Mumbai-based HDFC Standard Life Insurance Company today said the various cost saving measures adopted by the company would lead to less need for capital infusion during the current financial year. The company’s original plan was to invest about Rs 350 crore in the current financial year, which now may come down to Rs 250 crore.
HDFC Standard Life is a joint venture between Housing Development Finance Corp and Britain’s Standard Life Insurance.
Paresh Parasnis, principal officer and executive director, HDFC Standard Life, who was here to launch two products, said that company’s current capital base was Rs 1,846 crore. During the current financial year, original plan was to infuse Rs 350 crore, of which Rs 50 crore has been drawn. “Since we are taking up some cost-saving measures, this may come down to Rs 250 crore.”
Rationalisation of branches which helped to reduce rent, clubbing training centres, procurement cost reduction through reverse auction are some of the key measures adopted by the company.
“The idea is to rationalise expenses and enhance business before the company hits the capital market,” he said. The company is expected to be there in 2010-11.

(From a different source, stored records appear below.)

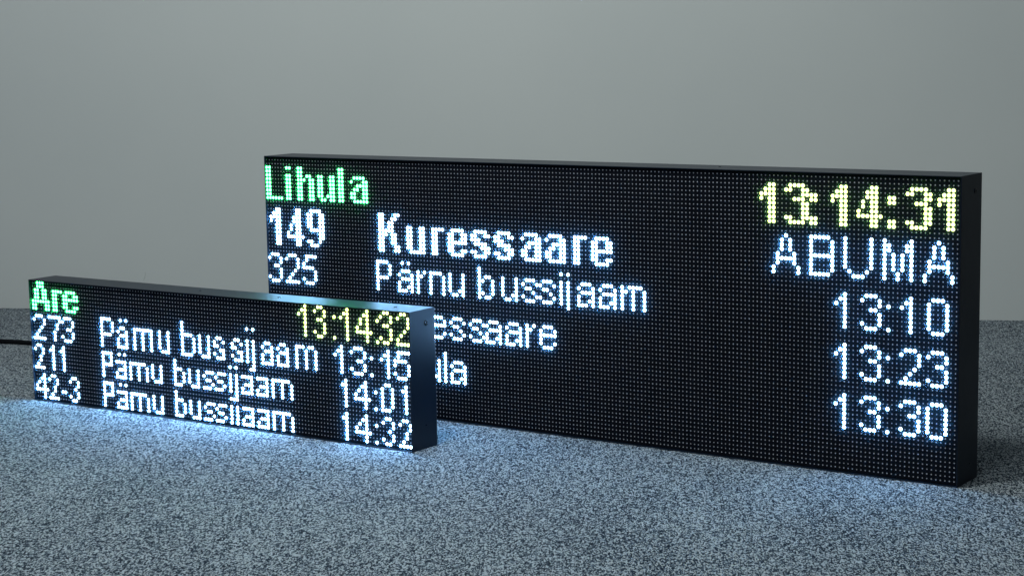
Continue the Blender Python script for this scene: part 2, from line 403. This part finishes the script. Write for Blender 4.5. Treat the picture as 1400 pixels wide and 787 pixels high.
def disc_part(name, c, n, r, h, material, parent, inner=None):
    """button with a socket: flat dome on a face with outward normal n"""
    n = Vector(n); s = n.orthogonal().normalized(); u = n.cross(s); c = Vector(c)
    seg = 20; vs = []; fs = []
    prof = [(r, 0.0), (r*0.97, h*0.6), (r*0.8, h), (r*0.55, h), (r*0.5, h*0.25)]
    for rad, hh in prof:
        for k in range(seg):
            a = 2*math.pi*k/seg
            vs.append(tuple(c + s*(math.cos(a)*rad) + u*(math.sin(a)*rad) + n*hh))
    for i in range(len(prof)-1):
        for k in range(seg): fs.append((i*seg+k, i*seg+(k+1) % seg, (i+1)*seg+(k+1) % seg, (i+1)*seg+k))
    o = mesh_obj(name, vs, fs, material, parent, True)
    if inner:
        v2 = [tuple(c + s*(math.cos(2*math.pi*k/12)*r*0.52) + u*(math.sin(2*math.pi*k/12)*r*0.52) + n*h*0.3) for k in range(12)]
        mesh_obj('socket', v2, [tuple(range(12))], inner, o)
    return o

def display(name, label, loc, rz, cols, rows, lines, D, ml, mr, mb, mtop, screws):
    root = empty(name, loc, rz); root['label'] = label; root['category'] = 'LED display'
    z0 = mb*PIT                       # height of the lowest diode row
    x0, x1 = -ml*PIT, (cols-1+mr)*PIT
    z1 = z0+(rows-1+mtop)*PIT
    bm = rounded_case(x0, x1, 0.0, z1, D)
    for v in bm.verts:
        if v.co.y < 0.0009: v.co.y -= FRONT
    case = bm_obj('cabinet', bm, M_CASE, root)
    # mask plate inside the rim
    t_ = 0.00135; yb, yf = 0.0011, 0.0003
    v = [(x0+t_,yf,t_),(x1-t_,yf,t_),(x1-t_,yf,z1-t_),(x0+t_,yf,z1-t_),(x0+t_,yb,t_),(x1-t_,yb,t_),(x1-t_,yb,z1-t_),(x0+t_,yb,z1-t_)]
    mesh_obj('face_mask', v, [(0,1,2,3),(4,7,6,5),(0,4,5,1),(1,5,6,2),(2,6,7,3),(3,7,4,0)], M_MASK, root)
    yc = -0.0026                     # added film just inside the rim, scatters diode light into halos
    mesh_obj('halo_film', [(x0+t_,yc,t_),(x1-t_,yc,t_),(x1-t_,yc,z1-t_),(x0+t_,yc,z1-t_)], [(0,1,2,3)], M_FILM, root)
    lit = {}
    for lab, colr, r0, glyphs in lines:
        line = empty('text_line', (0, 0, 0), 0, root); line['label'] = lab
        for g, c0, dr in glyphs:
            V, F, MI = [], [], []
            for i, row in enumerate(g):
                for j, ch in enumerate(row):
                    if ch != 'X': continue
                    c, r_ = c0+j, r0+dr+i
                    if r_ >= rows or c >= cols or (c, r_) in lit: continue
                    lit[(c, r_)] = 1
                    x_, z_ = c*PIT, z0+(rows-1-r_)*PIT
                    dome(V, F, x_, z_, R_LIT, H_LIT, yf)
                    MI += [0]*(len(F)-len(MI))
                    i0 = len(V)                      # emissive ring painting the bloom round a lit diode
                    for rad, yy in ((R_BLOOM, 0.00005), (R_BLOOM*0.93, 0.0003), (R_LIT*0.95, 0.00045)):
                        for k in range(10):
                            a = 2*math.pi*k/10
                            V.append((x_+math.cos(a)*rad, yf-yy, z_+math.sin(a)*rad))
                    for ring in (0, 1):
                        for k in range(10):
                            a, b_ = i0+ring*10+k, i0+ring*10+(k+1) % 10
                            F.append((a, b_, b_+10, a+10))
                    MI += [1]*(len(F)-len(MI))
            if V:
                o = mesh_obj('character', V, F, LIT[colr], line, True)
                o.data.materials.append(RING[colr]); o.data.polygons.foreach_set('material_index', MI)
    V, F = [], []
    for c in range(cols):
        for r_ in range(rows):
            if (c, r_) in lit: continue
            j = 1+random.uniform(-.10, .10)
            dome(V, F, c*PIT+random.uniform(-.00006, .00006), z0+(rows-1-r_)*PIT+random.uniform(-.00006, .00006), R_OFF*j, H_OFF, yf, 6)
    o = mesh_obj('unlit_diode', V, F, M_LED, root, True); o['kind'] = 'stuff'
    for face, a, b_, rad in screws:
        if face == 'side': disc_part('side_screw', (x1, a*D, b_*z1), (1, 0, 0), rad, 0.0007, M_SCREW, root, M_HOLE)
        else: disc_part('top_screw', (x0+a*(x1-x0), b_*D, z1), (0, 0, 1), rad, 0.0005, M_SCREW, root, M_HOLE)
    return root

display('led_display', 'long tall black LED departure board, standing behind, showing 13:14:31 in yellow', (0, 0, 0), 0.0, 192, 64, BIG_LINES, 0.0565,
        0.33, 0.93, 1.05, 1.05,
        [('side', 0.62, 0.945, 0.0026), ('side', 0.55, 0.06, 0.0009), ('top', 0.69, 0.55, 0.0016)])
display('led_display', 'short low black LED board in front at left, showing "Are" in green', (-0.2744, -0.1711, 0), 0.01407, 128, 32, SMALL_LINES, 0.0478,
        0.85, 0.90, 1.1, 0.75,
        [('side', 0.60, 0.90, 0.0034), ('side', 0.50, 0.17, 0.0008), ('top', 0.94, 0.45, 0.0024), ('top', 0.66, 0.45, 0.0024), ('top', 0.455, 0.45, 0.0014)])

# ------------------------------------------------------------------ power cable of the short display
def on_floor(px, py, h):
    d = ray(px, py); c = Vector((CX, CY, CZ)); s = (h-CZ)/d.z
    return c+d*s
pts = [on_floor(x, y, 0.004) for x, y in ((-150, 458), (-90, 460.5), (-40, 463), (0, 466), (20, 467), (42, 468.5), (75, 470), (120, 474), (150, 482))]
def catmull(P, n=8):
    out = []
    P = [P[0]]+P+[P[-1]]
    for i in range(1, len(P)-2):
        for k in range(n):
            t_ = k/n
            a, b_, c, d = P[i-1], P[i], P[i+1], P[i+2]
            out.append(0.5*((2*b_)+(c-a)*t_+(2*a-5*b_+4*c-d)*t_*t_+(3*b_-a-3*c+d)*t_**3))
    out.append(P[-2]); return out
end = Vector((-0.2744+0.18, -0.1711+0.0478+0.004, 0.03))
cb = tube('power_cable', catmull(pts+[end]), 0.0036, M_CABLE, None, 12)
cb['label'] = 'black power cable lying on the carpet left of the short display'; cb['category'] = 'cable'
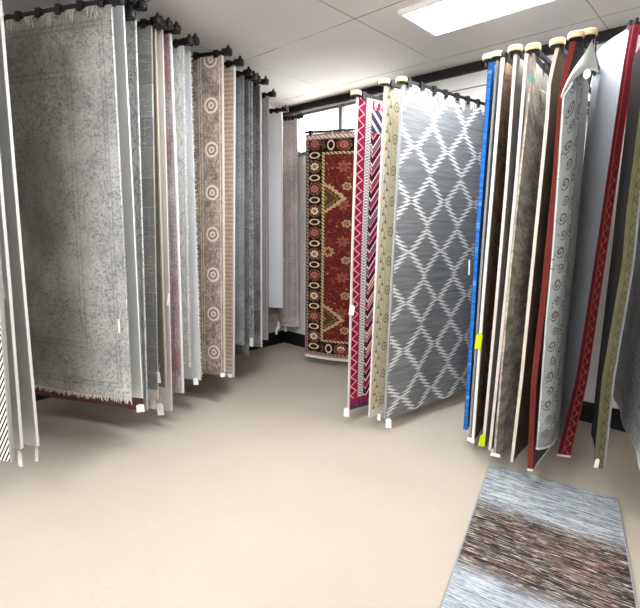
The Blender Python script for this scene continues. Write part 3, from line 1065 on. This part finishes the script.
    if r.get('hem'):
        HB = 0.02 if key == 'persian' else 0.007
        vs, fs = [], []
        for k in range(len(ss)):
            for a, b in ((-0.006, 0.006), (thick + 0.002, 0.006), (thick + 0.003, -HB), (-0.007, -HB)):
                p = P(k, 1.0, a); vs.append(loc((p[0], p[1], p[2] + b)))
            if k:
                b0 = (k - 1) * 4
                for q in range(4): fs.append((b0 + q, b0 + 4 + q, b0 + 4 + (q + 1) % 4, b0 + (q + 1) % 4))
        fs += [(0, 1, 2, 3), tuple((len(ss) - 1) * 4 + q for q in (3, 2, 1, 0))]
        mesh_from('hem_band', vs, fs, EM[r['hem']], root, False)
    if r.get('flap'):                         # the top corner slumps forward and shows its back
        N, Mn = 14, 8; up = FLAP['upper']; lo = FLAP['lower']; vs, fs = [], []
        def bez(c, t):
            c = [Vector(q) for q in c]
            while len(c) > 1: c = [a.lerp(b, t) for a, b in zip(c, c[1:])]
            return c[0]
        for side in (0, 1):
            for a in range(N + 1):
                for b in range(Mn + 1):
                    p = bez(up, a / N).lerp(bez(lo, a / N), b / Mn)
                    bul = math.sin(math.pi * b / Mn) * 0.035 * math.sin(math.pi * min(1, a / N + 0.1))
                    p = p + Vector((-0.45, -0.89, 0)) * (bul + side * 0.009); vs.append(loc(p))
        q = (N + 1) * (Mn + 1)
        for a in range(N):
            for b in range(Mn):
                A, B, C2, D = a * (Mn + 1) + b, a * (Mn + 1) + b + 1, (a + 1) * (Mn + 1) + b + 1, (a + 1) * (Mn + 1) + b
                fs += [(A, B, C2, D), (q + D, q + C2, q + B, q + A)]
        for a in range(N):
            for b in (0, Mn):
                A, D = a * (Mn + 1) + b, (a + 1) * (Mn + 1) + b; fs.append((A, D, q + D, q + A))
        o = mesh_from('folded_corner', vs, fs, flat('fold_back', (188, 188, 186), 0.95, 0.1), root, True)
        o['label'] = 'pale grey folded corner'
        mb = MB(); c = Vector(FLAP['sticker']); e = Vector((0.88, -0.47, 0)) 
        p = []
        for k2 in (0, 1):
            for j in range(14):
                t = 6.283 * j / 14; p.append(loc(c + e * 0.016 * math.cos(t) + Vector((0, 0, 0.022 * math.sin(t))) + Vector((-0.45, -0.89, 0)) * 0.003 * k2))
        mb.add(p, [tuple(reversed(range(14))), tuple(14 + j for j in range(14))] + [(j, (j + 1) % 14, 14 + (j + 1) % 14, 14 + j) for j in range(14)])
        mb.build('sticker', TAGM['white'], root)
    for tx, ty, tz, tw, th, tc in r['tags']:
        mb = MB(); a = rng.uniform(-0.5, 0.5) + math.radians(12); ex = Vector((math.cos(a), -math.sin(a), 0)); tilt = rng.uniform(-0.18, 0.18)
        ez = Vector((math.sin(tilt) * ex.x, math.sin(tilt) * ex.y, math.cos(tilt))); ey = ex.cross(ez).normalized()
        exx = ez.cross(ey).normalized()
        c = Vector((tx, ty, tz)); hw, hh = tw / 2, th / 2
        prof = [(-hw, -hh), (hw, -hh), (hw, hh * 0.72), (hw * 0.45, hh), (-hw * 0.45, hh), (-hw, hh * 0.72)] if th > tw else [(-hw, -hh), (hw, -hh), (hw, hh), (-hw, hh)]
        n = len(prof); p = []
        for k2 in (0.0006, -0.0006):
            for x, z in prof:
                bend = 0.12 * (z / max(hh, 1e-3)) ** 2 * hh
                p.append(loc(c + exx * x + ez * z + ey * (k2 + bend)))
        mb.add(p, [tuple(range(n)), tuple(reversed(range(n, 2 * n)))] + [(j, n + j, n + (j + 1) % n, (j + 1) % n) for j in range(n)])
        t = mb.build('price_tag', TAGM[tc], root)
        if tc in ('yellow', 'teal'): t['label'] = tc + ' price tag' if tc == 'yellow' else 'teal sticker'
        if th > 0.06 and tc in ('white', 'yellow'):
            mb = MB(); topc = c + ez * hh * 0.86; mb.tube([loc(topc), loc(topc + Vector((0.004, 0.006, 0.03))), loc(topc + Vector((0.008, 0.02, 0.05)))], 0.0012, 4)
            s2 = mb.build('tag_string', M_STRING, t); 
    # ---- its swing arm
    xt, yt = r['edge'][0][0], y0
    top = zt + (0.14 if r.get('flap') else 0.0)
    if r.get('flap'): xt, yt = FLAP['arm'][0], FLAP['arm'][1]; top = FLAP['arm'][2]
    off = Vector((nrm[-1][0], nrm[-1][1], 0)) * 0.003
    h = Vector((math.sin(math.radians(heading(L))), math.cos(math.radians(heading(L))), 0))
    if lip: xt += path[2][0]; yt += path[2][1]
    tip = Vector((xt, yt, top + 0.022)) + off
    reach = r['wall'] - 0.1
    if r.get('flap'): reach = 1.0
    if key == 'persian': reach = min(reach, L + 0.06); h = Vector((path[-1][0], path[-1][1], 0)).normalized()
    if key in ('white31', 'olive32'): reach = 0.85; h = Vector((path[-1][0] - path[2][0], path[-1][1] - path[2][1], 0)).normalized()
    piv = tip + h * reach
    arm = empty('swing_arm', piv, r['arm_label'], 'swing arm', 'swing arms of the left rug rack' if left else 'swing arms of the right rug rack')
    al = lambda p: tuple(Vector(p) - piv)
    nn = Vector((h.y, -h.x, 0))
    out = 0.035 if left else 0.01
    mb = MB(); a = tip - h * out; b = piv
    mb.box(al((a + b) / 2), (b - a) / 2, nn * 0.008, Vector((0, 0, 0.011))); mb.build('bar', M_BLACK, arm)
    mb = MB(); mb.lathe(al(piv + Vector((0, 0, -0.05))), [(0.0095, 0), (0.0095, 0.08)], 12); mb.build('pivot_sleeve', M_BLACK, arm, False)
    if left:
        c = tip - h * (out + 0.012)
        R = 0.03
        mb = MB(); mb.lathe(al(c + Vector((0, 0, -0.022))), [(R * 0.86, 0), (R, 0.008), (R, 0.03), (R * 0.84, 0.044), (R * 0.3, 0.048)], 14); mb.build('end_cap', M_CAP, arm)
        mb = MB(); mb.lathe(al(c + Vector((0, 0, 0.0255))), [(0.011, 0), (0.012, 0.01), (0.006, 0.022)], 8); mb.build('cap_knob', M_CAP, arm)
        mb = MB(); mb.box(al(tip - h * 0.016), h * 0.014, nn * 0.018, Vector((0, 0, 0.021))); mb.build('end_clamp', M_CAP, arm)
    elif not (r['key'] in ('persian', 'white31', 'olive32', 'grey33') or r.get('nopuck')):
        c = tip + Vector((0, 0, -0.032)) - h * 0.012
        mb = MB(); mb.lathe(al(c), [(0.028, 0.0105), (0.032, 0.012), (0.032, 0.016)], 20); mb.build('cap_underside_shade', M_CAP, arm)  # black disc standing in for the shaded underside of the wooden puck
        mb = MB(); mb.lathe(al(c + Vector((0, 0, 0.0165))), [(0.037, 0), (0.039, 0.004), (0.039, 0.024), (0.036, 0.028)], 24); mb.build('end_cap', M_PUCK, arm)
    nc = r.get('clips', 4)
    for k in range(nc):
        d = 0.05 + (min(L, 1.3) - 0.1) * k / max(1, nc - 1)
        if key == 'scroll30' and k > 1: break
        if key in ('persian', 'white31', 'olive32') and k: break
        mb = MB()
        for sg in (-1, 1):
            mb.box(al(tip + h * d + nn * sg * (0.03 if key == 'blue' else 0.018) + Vector((0, 0, -0.014))), h * 0.015, nn * 0.0035, Vector((0, 0, 0.022)))
        mb.box(al(tip + h * d + Vector((0, 0, 0.014))), h * 0.019, nn * (0.033 if key == 'blue' else 0.021), Vector((0, 0, 0.003)))
        mb.build('clip', M_BLACK, arm)

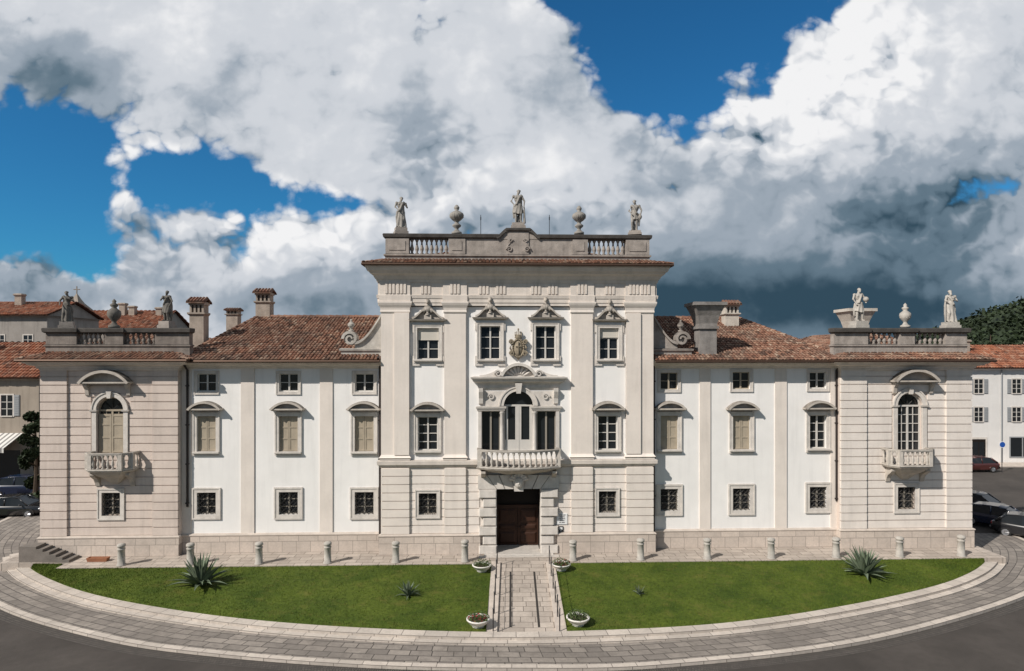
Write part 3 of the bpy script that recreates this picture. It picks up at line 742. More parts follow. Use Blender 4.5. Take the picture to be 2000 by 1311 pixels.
# scroll walls beside the central block
for sg,pa,pc in ((-1,745,684),(1,1275,1332)):
    yy=-.1; yk2=.4; s=MB(); zb=Z(pa,690,yy); 
    xa=X(pa,yy); xo=X(666 if sg<0 else 1351,yy); xp=X(pc,yy)
    lo,hi=min(xa,xo),max(xa,xo)
    s.mold(lo,hi,yy,yk2+.8,[(zb-.35,.0),(zb+.1,.0),(zb+.14,.08),(zb+.24,.1),(zb+.28,.0)])
    zt=Z(pa,617,yy); pts=[]
    for i in range(15):
        t=i/14; xx=xa+(xp-xa)*t*.86; pts.append((xx,zb+.5+(zt-zb-.5)*(1-sin(t*pi/2))**1.0))
    for a,b in zip(pts,pts[1:]):
        s.prism_xz([(a[0],zb+.2),(b[0],zb+.2),b,a],yy+.08,yk2)
        s.prism_xz([(a[0],a[1]),(b[0],b[1]),(b[0],b[1]+.16),(a[0],a[1]+.16)],yy-.06,yk2+.06)
    zc=zb+.82
    scroll(s,xp,zc,.42,yy-.08,yk2+.04,sg,1.5,.17)
    s.arc(xp,zc,.02,.36,0,2*pi,yy+.05,yk2-.05,18)
    s.lathe([(.16,0),(.16,.06),(.07,.1),(.1,.18),(.19,.3),(.2,.4),(.1,.52),(.05,.56),(.07,.62),(.02,.7)],xp,(yy+yk2)/2,zc+.44,10)
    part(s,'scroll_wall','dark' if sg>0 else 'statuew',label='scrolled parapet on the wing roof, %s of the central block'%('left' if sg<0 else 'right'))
# serliana
s=MB(); xa0,xa1=X(984,Y),X(1041,Y); r=(xa1-xa0)/2; xc=(xa0+xa1)/2; zs=sz1-r; zl=ZC(803)
s.box(sx0,xa0,Y+.0,Y+.2,zl,sz1); s.box(xa1,sx1,Y+.0,Y+.2,zl,sz1)
arch_fill(s,xa0,xa1,sz1,Y+.001,Y+.2,top=sz1)
s.arc(xc,zs,r+.001,r+.2,0,pi,Y-.1,Y+.01,18); s.arc(xc,zs,r+.2,r+.27,0,pi,Y-.14,Y+.01,18)
for a,b in ((934,984),(1041,1092)): s.mold(X(a,Y),X(b,Y),Y-.03,Y+.15,[(zl-.02,.0),(zl+.04,.06),(zl+.14,.08),(zl+.16,.12),(zl+.26,.14),(zl+.28,.02)])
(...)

HDFC Standard Life had posted a loss of Rs 502 crore during 2008-09. The insurer, however, will break-even by 2013. It aims to bring down management expense to 20 per cent from 29 per cent last year, when the insurer was expanding heavily.
“We are focusing on increasing our efficiency and productivity. We will not add any branch or recruit people in this financial year. We expect a growth of 10-15 per cent and will infuse capital as we write new business,” said Parasnis. Last year the insurer had reported a new business premium of Rs 2,522 crore. He added that policy persistency dropped to 85 per cent in 2008-09 from 93 per cent in 2007-08. “Policyholders are increasingly delaying payments, mainly the self-employed, due to the slowdown in the economy,” he said.